Though you may not consciously remember your dreams, I believe your subconscious still retains what it learns while you sleep. So you may think that this process is blocked off to you but really it is not. You just do not consciously have this knowledge, but maybe if you meditate your subcon may show you what it knows.

Alice had got so much into the way of expecting nothing but out-of-the-way things to happen, that it seemed quite dull and stupid for life to go on in the common way.

Nita

Hi David
  I have had this happen to me at times. It always indicated something happening that I didn't want to see. The inner me remembered it and let me know that I had seen it before.
  The other times have been when I received part of the message but not all of it. I wasn't exactly on the correct path. A lot of my life has been learning and when I am not doing down the path in the right direction I now know what to look for to correct it.
  I always have things blanked out. I feel like I am in one of those hamster wheels running in place but getting no where. I feel like my life has been put on hold. I am waiting for the next thing to occur to get me back upon the path.
  I suggest meditation with a lit candle that will help you move forward in your thoughts and communicating with your inner self.
  I always add in "alright I missed the message would you please repeat it when I don't get a result.
  Nita

www.astralhealer.com
www.hermeticuniversityonline.com

cainam_nazier

In some of the dreams that I have been having recently I keep getting the feeling that I have been in those locations or had those dreams before.  There is a kind of strange familiar feeling to them.  I don't know what it is exactly but it kinda like a dream Deja Vou.

Odd indeed.


David Rogalski
cainam_nazier@hotmail.com
I am he who walks in the light but is masked by the shadows.
http://www.prepaidliving.com/vip/David127385

WalkerInTheWoods

I have dreams like that sometimes where it feels like I know the place. When I was younger (I don't know exactly now maybe early teens) I had several dreams over a long period about this town that I had not been to on the physical. Sometime I would be in the same area of this town in different dreams and other times I would go to other parts of it, yet I still knew that I was in the same town. It was kind of weird. I do not recall this town very well, if hardly at all, now but at the time of these dreams I could probably tell you how to get around in it. It is odd, but I find it somewhat comforting being in a place that is familar to me.
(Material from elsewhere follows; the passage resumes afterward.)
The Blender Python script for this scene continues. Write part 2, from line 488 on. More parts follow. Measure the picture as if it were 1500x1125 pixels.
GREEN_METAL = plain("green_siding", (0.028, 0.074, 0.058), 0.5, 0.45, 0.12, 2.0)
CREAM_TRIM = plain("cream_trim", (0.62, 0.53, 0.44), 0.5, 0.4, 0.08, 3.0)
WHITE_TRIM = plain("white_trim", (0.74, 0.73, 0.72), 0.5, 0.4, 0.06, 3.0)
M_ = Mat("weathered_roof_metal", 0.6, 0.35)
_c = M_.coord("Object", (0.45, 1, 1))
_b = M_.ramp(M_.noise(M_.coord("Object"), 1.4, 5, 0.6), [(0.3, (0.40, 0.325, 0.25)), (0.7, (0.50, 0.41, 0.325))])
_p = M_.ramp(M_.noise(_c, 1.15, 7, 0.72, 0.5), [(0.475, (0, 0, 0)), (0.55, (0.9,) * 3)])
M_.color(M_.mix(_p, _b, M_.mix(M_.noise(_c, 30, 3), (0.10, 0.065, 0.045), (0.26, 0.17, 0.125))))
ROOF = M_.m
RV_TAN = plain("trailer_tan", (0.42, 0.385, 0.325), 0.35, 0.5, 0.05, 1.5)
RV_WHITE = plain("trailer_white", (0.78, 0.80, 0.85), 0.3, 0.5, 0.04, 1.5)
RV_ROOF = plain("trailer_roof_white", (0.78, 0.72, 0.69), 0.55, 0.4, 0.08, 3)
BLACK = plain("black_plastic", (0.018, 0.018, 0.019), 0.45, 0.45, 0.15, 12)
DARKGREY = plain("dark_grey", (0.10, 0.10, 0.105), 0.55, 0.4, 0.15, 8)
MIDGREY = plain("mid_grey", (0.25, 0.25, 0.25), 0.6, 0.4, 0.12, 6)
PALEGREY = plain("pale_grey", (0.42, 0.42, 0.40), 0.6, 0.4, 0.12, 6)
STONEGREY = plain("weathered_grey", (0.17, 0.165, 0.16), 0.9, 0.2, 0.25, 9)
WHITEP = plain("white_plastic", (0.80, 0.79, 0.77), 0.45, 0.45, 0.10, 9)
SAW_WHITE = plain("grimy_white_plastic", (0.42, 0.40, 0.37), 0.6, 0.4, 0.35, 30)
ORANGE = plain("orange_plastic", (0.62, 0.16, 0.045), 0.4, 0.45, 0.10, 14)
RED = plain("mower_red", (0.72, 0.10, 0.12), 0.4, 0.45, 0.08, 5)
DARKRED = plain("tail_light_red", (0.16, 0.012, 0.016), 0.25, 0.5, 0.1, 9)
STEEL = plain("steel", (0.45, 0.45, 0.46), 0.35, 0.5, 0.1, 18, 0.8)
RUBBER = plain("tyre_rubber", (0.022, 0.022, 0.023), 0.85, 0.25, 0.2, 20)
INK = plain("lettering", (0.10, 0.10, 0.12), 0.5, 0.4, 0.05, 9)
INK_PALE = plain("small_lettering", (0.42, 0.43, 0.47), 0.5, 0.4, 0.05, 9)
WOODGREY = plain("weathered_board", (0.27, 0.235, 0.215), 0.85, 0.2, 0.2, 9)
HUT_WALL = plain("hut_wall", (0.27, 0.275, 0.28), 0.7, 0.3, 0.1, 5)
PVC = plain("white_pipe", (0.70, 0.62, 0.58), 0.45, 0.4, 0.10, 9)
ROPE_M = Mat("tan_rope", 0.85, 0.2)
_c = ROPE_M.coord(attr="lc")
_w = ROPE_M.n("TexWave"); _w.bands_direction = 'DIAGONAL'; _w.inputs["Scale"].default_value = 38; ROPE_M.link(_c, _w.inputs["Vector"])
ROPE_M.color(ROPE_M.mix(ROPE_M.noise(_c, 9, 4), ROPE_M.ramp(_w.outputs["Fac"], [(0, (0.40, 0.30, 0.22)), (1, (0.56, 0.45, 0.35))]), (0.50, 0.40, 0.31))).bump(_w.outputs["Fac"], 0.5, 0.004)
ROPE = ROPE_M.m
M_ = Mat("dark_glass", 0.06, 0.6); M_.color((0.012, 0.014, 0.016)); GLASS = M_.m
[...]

Alice had got so much into the way of expecting nothing but out-of-the-way things to happen, that it seemed quite dull and stupid for life to go on in the common way.

Paukki

When I was about 19 or 20 years old I kept a dream journal.  I stopped keeping it after a relatively short period of time because I did not want to take the time, every day or two, to write down 9, 10, or 11 dreams, some of which could take a lot of ink to adequately record.  A few decades later, I started taking down dreams again, but they seem to elude me, in comparison to long ago, and over and over again I dream about work at the end of my sleep, (and it's the only dream I remember.)  This gets old.  As does the job.  Not long ago I started having long dreams again, but then they stopped, and I suspect I shut it off from myself because of the time it takes, if you can believe that.  What about you?  Is there some semi-conscious, (or deeper), reason that you know of that you might keep things behind the veil from yourself?  Any fears?  Or maybe you like to play hide & seek with yourself?  You wouldn't be averse to spending extra time on a dozen, possibly  weighty & lengthy  dreams every day or so, yes, no?    
--Paukki


cainam_nazier

I will agree at times keeping a written record of activity is annoying but I try to do it any how.  However now adays I tend to only write down the ones I think I will forget.  Those often being the ones that turn up confusing.  I also write down the ones with high emotional impact because they often feel more important and I want to be able to recall what I was feeling at the time.  But since I dream so infrequently I do not find it all that difficult to remember my dreams.  The only time I don't remember them is when I just wake up with the feeling of dreams but no memory of the event.  

I only wish I could remember haveing a dozen or so dreams in one night.  The big problem I have is that I go to sleep and the just wake up.  Several hours have passed but it only feels like five minutes and my mind is totally blank.  There is simply nothing, no memory, no emotional over lap, nothing.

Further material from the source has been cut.